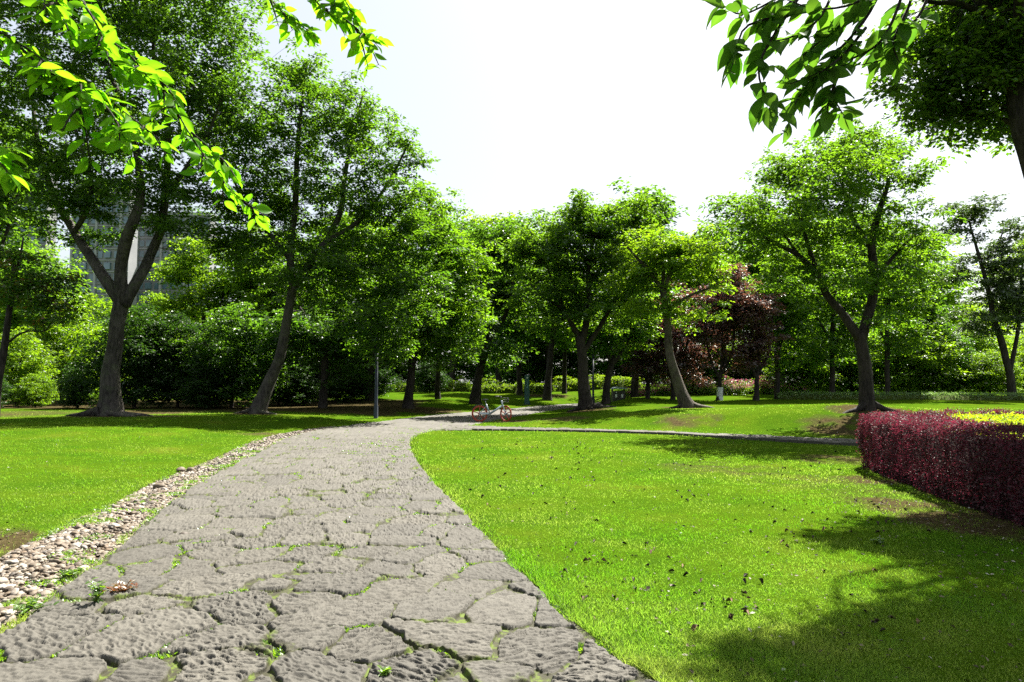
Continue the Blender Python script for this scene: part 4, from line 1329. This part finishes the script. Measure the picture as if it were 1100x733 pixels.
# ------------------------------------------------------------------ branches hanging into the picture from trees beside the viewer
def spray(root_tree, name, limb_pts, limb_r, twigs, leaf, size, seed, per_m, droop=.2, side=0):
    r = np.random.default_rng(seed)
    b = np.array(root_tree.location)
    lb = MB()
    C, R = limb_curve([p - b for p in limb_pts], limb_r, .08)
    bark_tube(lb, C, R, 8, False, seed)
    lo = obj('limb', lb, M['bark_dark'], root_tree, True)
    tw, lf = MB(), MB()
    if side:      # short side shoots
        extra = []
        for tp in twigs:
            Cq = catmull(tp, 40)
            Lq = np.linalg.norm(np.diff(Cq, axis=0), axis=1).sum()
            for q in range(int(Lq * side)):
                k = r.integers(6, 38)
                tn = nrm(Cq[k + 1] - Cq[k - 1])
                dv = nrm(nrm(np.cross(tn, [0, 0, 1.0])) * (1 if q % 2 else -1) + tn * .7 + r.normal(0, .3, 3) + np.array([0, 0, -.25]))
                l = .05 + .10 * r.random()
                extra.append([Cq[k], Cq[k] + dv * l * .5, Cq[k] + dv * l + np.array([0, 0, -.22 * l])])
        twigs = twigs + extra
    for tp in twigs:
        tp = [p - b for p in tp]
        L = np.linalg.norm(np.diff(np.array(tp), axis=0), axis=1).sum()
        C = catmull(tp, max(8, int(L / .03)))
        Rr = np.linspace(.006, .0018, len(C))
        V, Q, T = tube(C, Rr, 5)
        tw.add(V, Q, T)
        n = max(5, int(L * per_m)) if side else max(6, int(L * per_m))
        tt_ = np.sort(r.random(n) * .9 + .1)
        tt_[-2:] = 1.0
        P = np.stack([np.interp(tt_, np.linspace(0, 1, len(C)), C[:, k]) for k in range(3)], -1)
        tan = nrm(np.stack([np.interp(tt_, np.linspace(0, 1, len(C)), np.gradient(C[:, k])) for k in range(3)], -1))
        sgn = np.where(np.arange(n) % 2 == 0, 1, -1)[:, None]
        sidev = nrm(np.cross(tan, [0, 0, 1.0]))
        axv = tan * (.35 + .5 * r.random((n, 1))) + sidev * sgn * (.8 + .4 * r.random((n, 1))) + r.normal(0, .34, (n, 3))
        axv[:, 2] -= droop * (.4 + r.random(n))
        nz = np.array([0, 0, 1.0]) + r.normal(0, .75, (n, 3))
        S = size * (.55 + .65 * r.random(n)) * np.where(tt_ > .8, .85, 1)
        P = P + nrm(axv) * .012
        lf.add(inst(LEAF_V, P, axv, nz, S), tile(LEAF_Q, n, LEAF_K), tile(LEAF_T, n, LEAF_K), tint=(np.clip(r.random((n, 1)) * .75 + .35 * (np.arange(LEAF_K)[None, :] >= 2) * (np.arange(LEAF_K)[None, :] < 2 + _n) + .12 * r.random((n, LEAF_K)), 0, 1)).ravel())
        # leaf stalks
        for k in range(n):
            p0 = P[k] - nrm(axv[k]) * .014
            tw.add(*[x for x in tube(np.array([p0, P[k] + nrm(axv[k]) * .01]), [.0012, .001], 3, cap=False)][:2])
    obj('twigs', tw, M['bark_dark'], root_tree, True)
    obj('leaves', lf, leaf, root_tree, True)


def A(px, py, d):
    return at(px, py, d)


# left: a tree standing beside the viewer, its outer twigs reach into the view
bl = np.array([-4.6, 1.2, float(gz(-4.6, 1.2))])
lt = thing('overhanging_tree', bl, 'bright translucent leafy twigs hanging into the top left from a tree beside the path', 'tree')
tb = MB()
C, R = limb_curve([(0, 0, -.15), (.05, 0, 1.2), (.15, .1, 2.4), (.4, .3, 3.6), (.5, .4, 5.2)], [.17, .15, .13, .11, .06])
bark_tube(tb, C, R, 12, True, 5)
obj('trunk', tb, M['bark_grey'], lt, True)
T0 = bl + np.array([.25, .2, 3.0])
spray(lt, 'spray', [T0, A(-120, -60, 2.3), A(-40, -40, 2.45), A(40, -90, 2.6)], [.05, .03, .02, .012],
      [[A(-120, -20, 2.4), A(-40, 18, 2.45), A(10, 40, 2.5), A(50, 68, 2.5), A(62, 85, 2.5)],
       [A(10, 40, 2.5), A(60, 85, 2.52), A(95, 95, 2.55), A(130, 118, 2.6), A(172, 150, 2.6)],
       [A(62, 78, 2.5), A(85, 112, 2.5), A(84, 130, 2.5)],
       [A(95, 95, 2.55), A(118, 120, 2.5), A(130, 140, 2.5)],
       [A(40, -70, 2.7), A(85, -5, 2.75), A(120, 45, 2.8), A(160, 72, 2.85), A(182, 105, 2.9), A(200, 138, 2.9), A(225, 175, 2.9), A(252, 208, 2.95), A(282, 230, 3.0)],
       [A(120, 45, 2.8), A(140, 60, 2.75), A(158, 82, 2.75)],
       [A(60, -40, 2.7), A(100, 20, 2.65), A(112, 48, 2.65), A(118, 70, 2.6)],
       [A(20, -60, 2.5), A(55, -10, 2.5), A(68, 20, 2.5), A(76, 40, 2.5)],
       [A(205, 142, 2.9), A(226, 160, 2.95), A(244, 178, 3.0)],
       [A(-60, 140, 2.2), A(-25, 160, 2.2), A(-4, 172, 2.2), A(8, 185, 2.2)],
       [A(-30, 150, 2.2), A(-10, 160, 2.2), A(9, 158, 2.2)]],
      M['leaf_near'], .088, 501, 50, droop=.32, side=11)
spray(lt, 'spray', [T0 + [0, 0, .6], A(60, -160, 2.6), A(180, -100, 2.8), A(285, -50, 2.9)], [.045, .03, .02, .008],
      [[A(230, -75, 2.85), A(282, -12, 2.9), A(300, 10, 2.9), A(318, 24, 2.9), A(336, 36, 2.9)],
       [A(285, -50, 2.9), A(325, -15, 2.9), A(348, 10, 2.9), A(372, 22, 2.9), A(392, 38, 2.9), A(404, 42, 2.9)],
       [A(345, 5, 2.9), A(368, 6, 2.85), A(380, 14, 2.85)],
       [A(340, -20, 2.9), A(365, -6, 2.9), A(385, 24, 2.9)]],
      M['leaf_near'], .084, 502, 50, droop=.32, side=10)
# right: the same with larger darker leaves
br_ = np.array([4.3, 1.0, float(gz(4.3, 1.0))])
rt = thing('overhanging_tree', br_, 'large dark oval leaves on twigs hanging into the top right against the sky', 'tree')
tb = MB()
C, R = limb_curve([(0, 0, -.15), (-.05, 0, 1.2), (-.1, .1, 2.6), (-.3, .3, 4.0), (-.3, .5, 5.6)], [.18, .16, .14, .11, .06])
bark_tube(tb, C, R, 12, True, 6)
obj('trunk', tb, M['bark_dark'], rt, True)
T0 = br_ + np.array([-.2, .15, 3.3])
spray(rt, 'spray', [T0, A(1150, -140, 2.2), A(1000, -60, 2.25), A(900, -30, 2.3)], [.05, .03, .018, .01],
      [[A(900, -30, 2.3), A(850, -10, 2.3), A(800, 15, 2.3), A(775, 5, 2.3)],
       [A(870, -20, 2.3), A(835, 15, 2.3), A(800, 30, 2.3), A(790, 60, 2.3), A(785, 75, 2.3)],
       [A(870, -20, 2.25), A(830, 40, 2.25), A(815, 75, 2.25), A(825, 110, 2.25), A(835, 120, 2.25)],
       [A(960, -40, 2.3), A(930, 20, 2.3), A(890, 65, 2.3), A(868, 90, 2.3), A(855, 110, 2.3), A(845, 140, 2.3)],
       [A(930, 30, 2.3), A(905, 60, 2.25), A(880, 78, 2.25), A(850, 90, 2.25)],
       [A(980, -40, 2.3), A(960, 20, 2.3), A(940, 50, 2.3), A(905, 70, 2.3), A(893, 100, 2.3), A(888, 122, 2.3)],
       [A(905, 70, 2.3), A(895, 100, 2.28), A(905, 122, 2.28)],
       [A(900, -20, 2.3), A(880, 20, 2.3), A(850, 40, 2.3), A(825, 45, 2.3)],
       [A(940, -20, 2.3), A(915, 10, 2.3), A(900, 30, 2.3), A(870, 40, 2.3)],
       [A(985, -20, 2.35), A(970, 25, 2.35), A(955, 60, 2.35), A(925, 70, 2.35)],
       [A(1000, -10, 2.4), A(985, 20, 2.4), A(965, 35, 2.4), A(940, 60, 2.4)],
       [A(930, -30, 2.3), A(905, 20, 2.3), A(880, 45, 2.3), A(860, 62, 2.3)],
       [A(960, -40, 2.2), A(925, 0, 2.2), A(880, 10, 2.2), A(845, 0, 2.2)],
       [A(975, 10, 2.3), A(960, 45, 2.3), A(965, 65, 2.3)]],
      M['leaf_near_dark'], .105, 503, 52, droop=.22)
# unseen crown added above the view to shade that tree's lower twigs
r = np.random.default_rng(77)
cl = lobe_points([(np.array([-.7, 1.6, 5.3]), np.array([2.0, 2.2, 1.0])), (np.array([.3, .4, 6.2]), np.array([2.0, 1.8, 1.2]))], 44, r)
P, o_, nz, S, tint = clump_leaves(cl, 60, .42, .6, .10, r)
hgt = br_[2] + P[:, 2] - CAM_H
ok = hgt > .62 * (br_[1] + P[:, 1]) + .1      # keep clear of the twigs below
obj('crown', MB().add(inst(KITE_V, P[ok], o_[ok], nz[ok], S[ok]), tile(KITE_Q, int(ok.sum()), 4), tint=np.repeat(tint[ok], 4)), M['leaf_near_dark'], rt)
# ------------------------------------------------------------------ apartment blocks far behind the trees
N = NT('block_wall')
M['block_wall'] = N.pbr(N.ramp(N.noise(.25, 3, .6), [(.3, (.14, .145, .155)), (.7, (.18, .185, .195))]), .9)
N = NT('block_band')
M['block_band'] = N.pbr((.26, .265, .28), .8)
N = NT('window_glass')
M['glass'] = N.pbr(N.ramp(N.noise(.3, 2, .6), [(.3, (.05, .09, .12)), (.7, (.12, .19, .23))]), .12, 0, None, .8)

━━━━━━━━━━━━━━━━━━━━

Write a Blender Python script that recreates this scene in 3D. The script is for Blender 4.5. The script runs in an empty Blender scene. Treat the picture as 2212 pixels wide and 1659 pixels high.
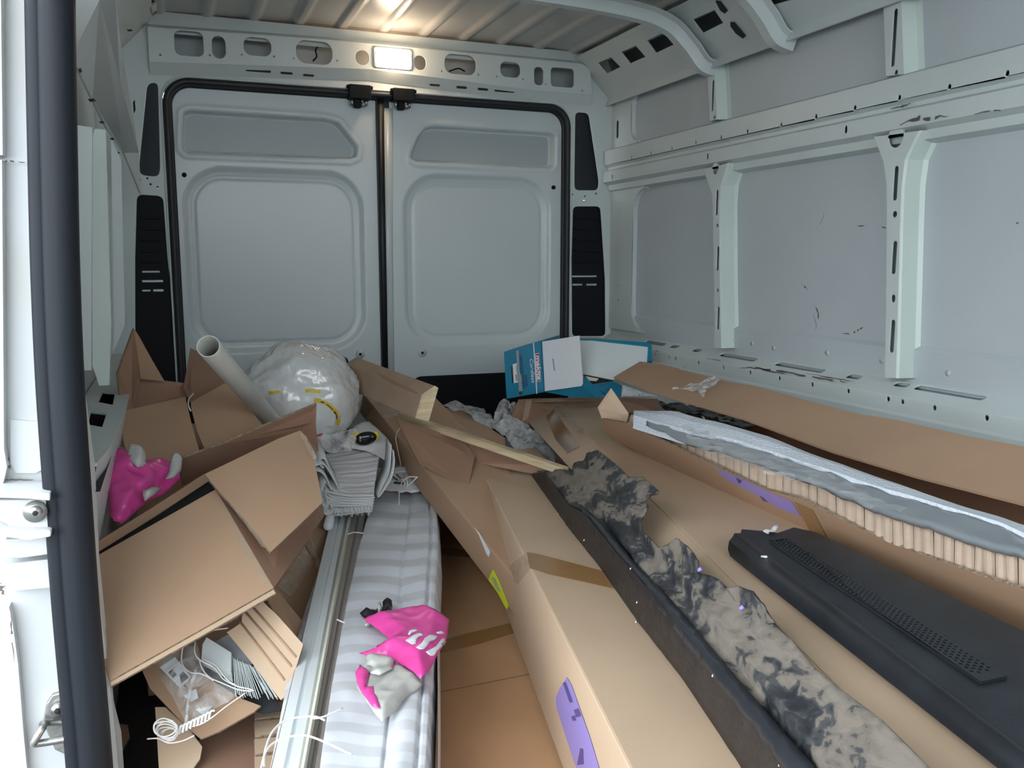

━━━━━━━━━━━━━━━━━━━━

** PROBLEM TO WORK ON **
Pull every line containing "that" out of the data above.

** TASK ANSWER **
# unseen crown added above the view to shade that tree's lower twigs
Write a Blender Python script that recreates this scene in 3D. The script is for Blender 4.5. The script runs in an empty Blender scene. Treat the picture as 2212 pixels wide and 1659 pixels high.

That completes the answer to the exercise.